Una idea basada en la experiencia: se convierte en un crítico de cine durante el Bafici. En un crítico literario durante la Feria del Libro. En un politólogo durante cualquier período de elecciones. Probablemente en director técnico durante un Mundial de fútbol, pero hasta los gnomos son sensatos en este punto y saben que no hay nada fructífero para ellos en el deporte.
No importa si las recomendaciones de un gnomo son sensatas o se basan en una argumentación erudita. Son saltitos simbólicos desesperados y por eso solamente exudan la enorme petulancia, el inabarcable ansia de autoestima y el omnipresente miedo al rechazo. Por todo eso no valen nada.
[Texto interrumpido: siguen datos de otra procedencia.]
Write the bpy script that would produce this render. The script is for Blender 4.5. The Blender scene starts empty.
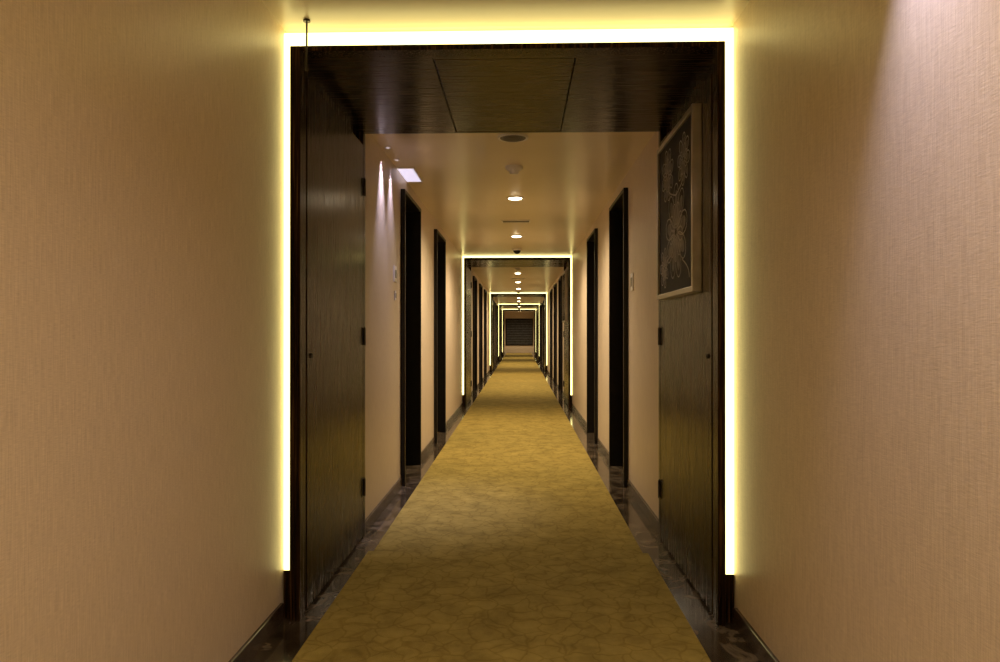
import bpy, bmesh, math, random
from mathutils import Vector, Matrix
random.seed(4)
S = bpy.context.scene
S.view_settings.view_transform = 'Standard'
C = bpy.context.collection

# ------------------------------------------------------------ materials
def newmat(name):
    m = bpy.data.materials.new(name); m.use_nodes = True
    nt = m.node_tree; b = nt.nodes['Principled BSDF']
    return m, nt, b
def N(nt, t, **k):
    n = nt.nodes.new(t)
    for a, v in k.items():
        if hasattr(n, a): setattr(n, a, v)
        else: n.inputs[a].default_value = v
    return n
def L(nt, a, b): nt.links.new(a, b)
def ramp(nt, stops):
    r = nt.nodes.new('ShaderNodeValToRGB'); e = r.color_ramp.elements
    while len(e) < len(stops): e.new(0.5)
    for i, (p, c) in enumerate(stops):
        e[i].position = p; e[i].color = (*c, 1)
    return r
def coords(nt, scale):
    tc = nt.nodes.new('ShaderNodeTexCoord'); mp = nt.nodes.new('ShaderNodeMapping')
    mp.inputs['Scale'].default_value = scale
    L(nt, tc.outputs['Object'], mp.inputs['Vector']); return mp.outputs['Vector']
def bump(nt, b, h, s, d=0.002):
    n = nt.nodes.new('ShaderNodeBump'); n.inputs['Strength'].default_value = s
    n.inputs['Distance'].default_value = d
    L(nt, h, n.inputs['Height']); L(nt, n.outputs['Normal'], b.inputs['Normal'])

def noise_mat(name, scale, nscale, stops, rough, bstr=0.1, metallic=0, detail=4, dist=0.0, bd=0.002, spec=0.5):
    m, nt, b = newmat(name)
    v = coords(nt, scale)
    n = N(nt, 'ShaderNodeTexNoise'); n.inputs['Scale'].default_value = nscale
    n.inputs['Detail'].default_value = detail; n.inputs['Distortion'].default_value = dist
    L(nt, v, n.inputs['Vector'])
    r = ramp(nt, stops); L(nt, n.outputs['Fac'], r.inputs['Fac'])
    L(nt, r.outputs['Color'], b.inputs['Base Color'])
    b.inputs['Roughness'].default_value = rough; b.inputs['Metallic'].default_value = metallic
    b.inputs['Specular IOR Level'].default_value = spec
    if bstr: bump(nt, b, n.outputs['Fac'], bstr, bd)
    return m

def wall_mat():
    m, nt, b = newmat('linen_wallpaper')
    v1 = coords(nt, (50, 50, 600)); v2 = coords(nt, (260, 260, 12))
    n1 = N(nt, 'ShaderNodeTexNoise'); n1.inputs['Scale'].default_value = 1; L(nt, v1, n1.inputs['Vector'])
    n2 = N(nt, 'ShaderNodeTexNoise'); n2.inputs['Scale'].default_value = 1; L(nt, v2, n2.inputs['Vector'])
    a = N(nt, 'ShaderNodeMath', operation='ADD'); L(nt, n1.outputs['Fac'], a.inputs[0]); L(nt, n2.outputs['Fac'], a.inputs[1])
    mu = N(nt, 'ShaderNodeMath', operation='MULTIPLY'); L(nt, a.outputs[0], mu.inputs[0]); mu.inputs[1].default_value = 0.5
    r = ramp(nt, [(0.3, (0.56, 0.45, 0.325)), (0.7, (0.79, 0.66, 0.49))])
    L(nt, mu.outputs[0], r.inputs['Fac'])
    L(nt, r.outputs['Color'], b.inputs['Base Color'])
    b.inputs['Roughness'].default_value = 0.42
    b.inputs['Specular IOR Level'].default_value = 0.45
    bump(nt, b, mu.outputs[0], 0.45, 0.0012)
    return m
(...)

Los gnomos persisten y convierten con sus cerebritos cualquier manifestación cultural en la excusa instantánea para un temario abierto, opinable, intervenible.
Acostumbrado a la nimiedad física, el gnomo minimiza también las convenciones sociales a conveniencia. En una actitud forzosamente social, el gnomo emerge un poco más arriba de las rodillas entre un grupo de desconocidos a los que llama por su nombre -el gnomo ha hecho antes preguntitas, el gnomo ha puesto a funcionar antes sus deditos en Facebook-, y a los gritos reclama atención, relevancia; en definitiva: la búsqueda infructuosa del talle impreciso de la presencia humana. El gnomo que aparece al costado de una mesa, con la boquita y la carita a la altura de la panera, y recomienda piezas del menú con el seniority del consumidor soñado por cualquier estudiante de marketing de la UADE: el que ha consumido toda su vida para compensar una falla irreparable. El más peligroso, sin embargo, el gnomo más terrible, el de las recomendaciones más asertivas, encuentra su cotito de caza en las ofertas del mercado cultural. La simple extensión de un catálogo de películas en el Bafici es suficiente para que el gnomo se arroje a la misma taxonomía crítica que André Bazin.
Entre los pocos goces del gnomo -el suyo es un mundo atravesado a cada instante por grandes preocupaciones afectando a cada instante un pequeño cuerpo-, el más intenso es el que lo hace sentirse capaz de afectar las subjetividades de aquellos grandes hombres y mujeres que mira desde abajo. El asunto es ontológico: todas las texturas de existencia del gnomo se definen en la eficacia de ese ánimo de afección. El asunto es, además, un problema ontológico: todas las texturas de existencia del gnomo se definen en la eficacia de ese ánimo de afección que oscila entre una cuestión grande -la guerra, el peronismo, el monoteísmo, por ejemplo- que deviene campaña unipersonal pequeña –a favor o en contra de la guerra, del peronismo, del monoteísmo, por ejemplo-, y una cuestión pequeña -el smog, el reciclado, el urbanismo, por ejemplo- que deviene -a favor o en contra del smog, el reciclado, el urbanismo, por ejemplo- campaña unipersonal grande. Ese devenir marca the figure of eight de la falla intransitable de la enanitud. Su carácter inefablemente errado y narcisista y confuso, siempre confuso, ligeramente grotesco y ligeramente confuso porque desde sus piernitas, el gnomo, además de feo y barburdo y molesto, errando con su vocecita entre braguetas y culos, nunca se puede oír bien. Y ya nadie se agacha para escuchar hablar a un gnomo: eso sería discriminación.